Onlar güneş batınca yattılar. Güneş doğunca kalktılar. Onlar pastörize süt içmediler. İneklerin memelerini sağdılar. Onlar yumurtayı, rafadan mı, az pişmiş mi, çok pişmiş mi tercihini hiç yapmadılar. Kümeslerden yumurtaları topladılar pazarda satmak için. Onlar bir lastik şambrel bulup, bellerine geçirerek, köyün deresine girince şehzadeler kadar mutlu oldular. Onlar tarlaları sulamak için önü şişirilmiş küçük su birikintilerinde serinlemeyi nimet saydılar.
Onlar uçağa binmediler. Katıra binmeyi büyük bir ayrıcalık saydılar. Çıplak ayaklarıyla, sıcak yaz gecelerinde, sabaha karşı su sırası kendilerine geldiğinde evlek evlek tarla, bağ, bahçe suladılar. Onlar kent hayatının kolaylıklarına katkı sağlayarak, yaşamlarını kazanmak için, kırsal hayatın güçlüklerine göğüs gerip, hırçın tabiatla savaştılar.

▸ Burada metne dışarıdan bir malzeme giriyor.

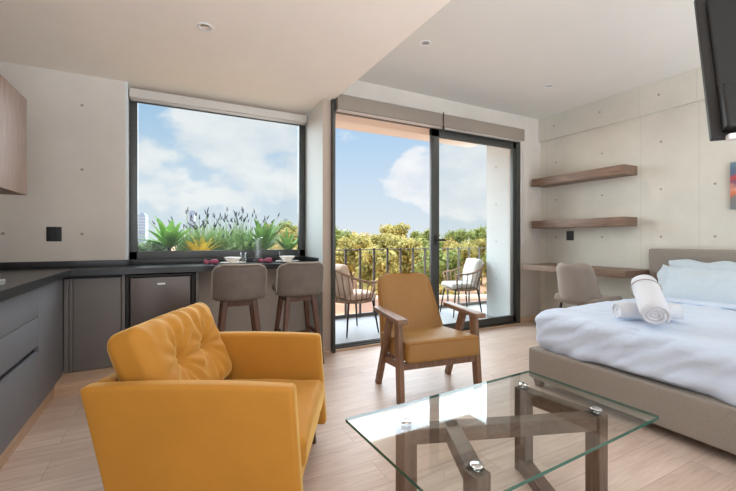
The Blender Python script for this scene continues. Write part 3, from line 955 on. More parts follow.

Kent çocuklarının ellerine iğne batınca bin bir krem sürülürken, onlar bir ahırın köşesine kurulmuş, iki tahta ve bir leğenden oluşan derme çatma banyolarda, kirden, tozdan, terden, topraktan arınmaya çalıştılar.
Onlar tiril tiril, çeşit çeşit, renk renk, marka marka keten, kumaş elbiseler, önlükler, kokulu silgiler, çeşit çeşit kalemler, kapakları insanı içine çeken resimlerle dolu defterler, videolar, CR ROOM’lar, tek kişilik sıralardaki, yirmi kişilik sınıflarda ilköğretimlerini, ortaöğretimlerini yapmadılar.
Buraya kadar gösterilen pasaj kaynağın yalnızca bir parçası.